Voor ons is het Scandinavische model een bron van inspiratie. Denemarken combineert een flexibele arbeidsmarkt met een goede werkloosheidsverzekering en een effectief arbeidsmarktbeleid. Werkgevers kunnen werknemers gemakkelijk ontslaan, maar die hebben dan recht op een hoge, maar kortdurende uitkering en worden zo snel mogelijk weer aan het werk geholpen. Baanzekerheid is ingeruild voor werkzekerheid. Denemarken laat zien dat een sociaal model tegelijkertijd meer economische dynamiek, meer werk en minder armoede kan opleveren. Dat model pakt socialer uit dan de starre arbeidsmarkten in landen als Frankrijk en Duitsland waar heel veel mensen aan de kant staan. De afgelopen week hebben we in Frankrijk kunnen zien waar een gebrek aan kansen voor outsiders toe kan leiden.
Er is nog een andere kant aan de flexibilisering van de arbeidsmarkt. Werken in onze moderne economie vraagt veel van mensen. Dat is alleen vol te houden wanneer we ook zorgen voor een ontspannen samenleving waarin, werken, leren en zorgen voor iedereen is te combineren. Daarvoor zijn betere verlofregelingen nodig om voor kinderen en zieke naasten te zorgen dan het kabinet biedt via de levensloopregeling. Bovendien zijn werknemers afhankelijk van de medewerking van werkgevers om daadwerkelijk verlof op te mogen nemen als dat nodig is. Of werkgevers hier flexibel mee om zullen gaan, valt nog te bezien. Het is immers opmerkelijk dat werkgevers de mond vol hebben van de noodzaak om de arbeidsmarkt te flexibiliseren, terwijl het werk zelf star is georganiseerd. Het dominante patroon is nog steeds vijf dagen per week acht uur werken. Werknemers zouden veel meer rechten moeten krijgen om de werkweek flexibel in te richten. Als de werknemer daar zelf voor kiest, moet bijvoorbeeld werken in het weekend mogelijk zijn als dat gemakkelijker combineert met de zorg voor kinderen. En wat te denken van werkgevers die hun werknemers verbieden om thuis te werken? Het is allemaal achterhaald nu we snelle internetverbindingen hebben en mensen die zich moeten houden aan de kantooruren, twee keer per dag in de file staan. Ook de weigering van veel werkgevers om mee te betalen aan de kinderopvang past niet bij een arbeidsmarkt waarop van werknemers flexibiliteit wordt gevraagd.

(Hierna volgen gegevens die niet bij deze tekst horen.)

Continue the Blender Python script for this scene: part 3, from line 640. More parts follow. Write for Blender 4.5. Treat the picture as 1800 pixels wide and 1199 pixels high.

Flexibilisering van de arbeidsmarkt is dringend nodig. Daarbij hoort soepeler ontslagrecht dat de kansen op werk verhoogt voor outsiders, in combinatie met een hogere WW-uitkering. Juist voor de sociale samenhang moet het arbeidsmarktbeleid op de outsiders gericht zijn. Maar werken moet wel leuk blijven. In een ontspannen samenleving vraagt dat om goede sociale regelingen én om flexibiliteit van werkgevers.